これは,ケース・バイ・ケースということになります。
例えば,商品の売買契約(Sales Agreement)や販売店契約(Distribution/Distributorship Agreement)などでは,より多くの義務を負っているのは,売主ということになります。
買主(Buyer)や販売店(Distributor)は,基本的な義務は商品の代金を払うということであり,それ以外には目立った義務を負っていません。
これに対し,売主(Seller)やサプライヤー(Supplier)は,注文された商品の種類と数を間違いないように準備し,商品の品質もきちんと保証された状態にして,納期までに商品を引き渡す義務を負っていて,より高度で複雑です。
そうすると,契約を解除するという場面を考えたときに,解除されると主張される可能性が高く,その場合にすぐに解除されてしまうと不利益を受けるおそれが高いのは,買主(販売店)よりは売主(サプライヤー)のほうであると考えられます。
買主は,代金を払う義務が中心ですので,自身の財務状態が障害になる可能性があるくらいで,義務の履行が難しいことはありません。
つまり,財務状態に特に問題がなければ,買主が自分の義務を履行できないという状況はあまり考えられません。
反対に,売主のほうは,義務の内容も買主よりは難しい内容ですし,やらなければならないことも多いため,何らかの事情で義務の履行が難しいという状態になることが,買主側よりもありえます。
例えば,うっかり品数を間違えてしまった,商品の種類を間違えてしまった,工場の生産能力を見誤って過剰に受注してしまい納期までに納品できないなど数多くの状況を想定できます。
このような場合に,売主にうっかりミスがあったので,買主が,「全てご破産,契約解除だ。」とすぐに主張できるとすると,売主は,商品を生産・準備するなどのコストをかけているため,不利益が大きくなってしまいます。

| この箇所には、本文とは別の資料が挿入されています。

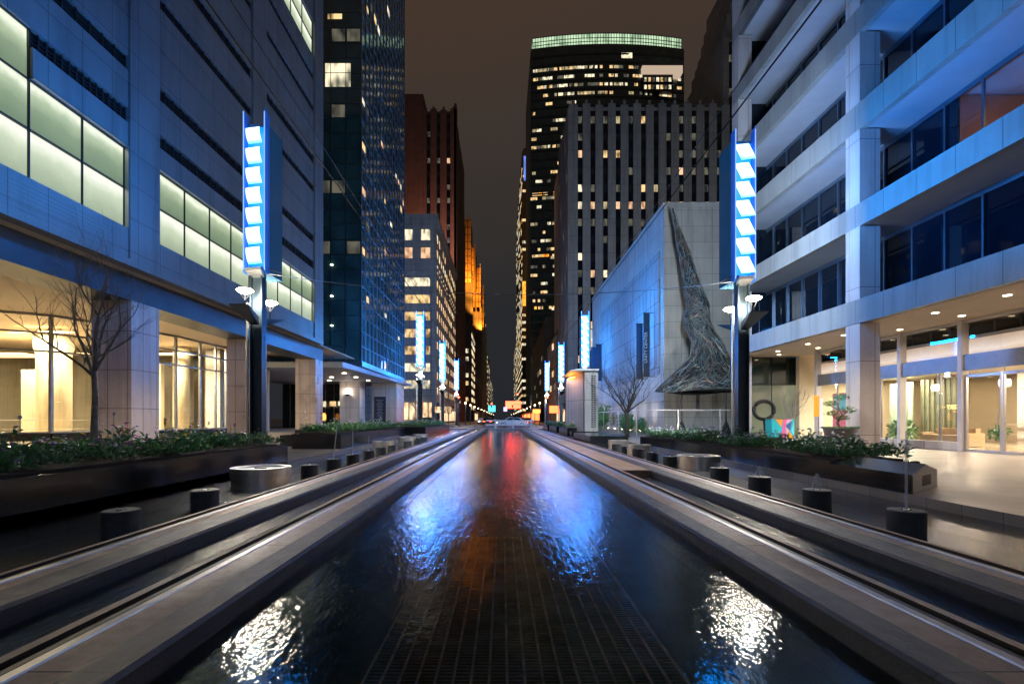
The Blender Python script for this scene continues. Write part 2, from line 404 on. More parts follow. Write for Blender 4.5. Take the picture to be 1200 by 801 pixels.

何より,これではあまりに売主に酷なため,売主が用意に取引に入ってくれないという事態を引き起こしかねません。
このような場合に備えて,契約を解除するためには,いったん,「あなたは契約に違反していますよ。〇〇日以内にきちんと履行して下さい。さもなければ契約を解除しますよ」という警告=催告を与えることを必要とするわけです。
これにより,売主のうっかりミスなどにより,いきなり契約が解除されるという自体を防げます。
上記の例のように,売買契約(Sales Agreement)や販売店契約(Distribution/Distributorship Agreement)などでは,売主側の立場では,いきなり解除されるのは不利益なことが多いので,売主からすれば,契約解除には催告が必要だとしたいと考えるかもしれません。
他方で,買主からすれば,何か問題があれば,すぐに自分の代金を支払う義務から逃れて,問題のある売主との関係は直ちに断ち切りたいと考えるかもしれません。
そうすると,買主からすれば,無催告解除を定めたいということになります。
さらにいえば,売主としても,買主の代金支払いが前払いのような場合には,買主が期日までに代金を支払わなければ,そのような信用できない買主との契約は直ちに解除して,契約関係から離脱したいと考えるかもしれません。
このように,当事者の立場や,義務の内容や数などによって,無催告解除にしたほうが良いのか,催告解除にしたほうが良いのかは,変わってきます。
また,準拠法によっては,無催告解除は認められず,契約違反を理由として解除するためには,解除の前に催告を必要とするとしていることもあるので,その点も注意しなければなりません。
これは,契約書全般にわたっていえることですが,一般的にどうかという視点も有用ではあるものの,前述のように,常に具体的に自社の立場で考えてみるということも大切です。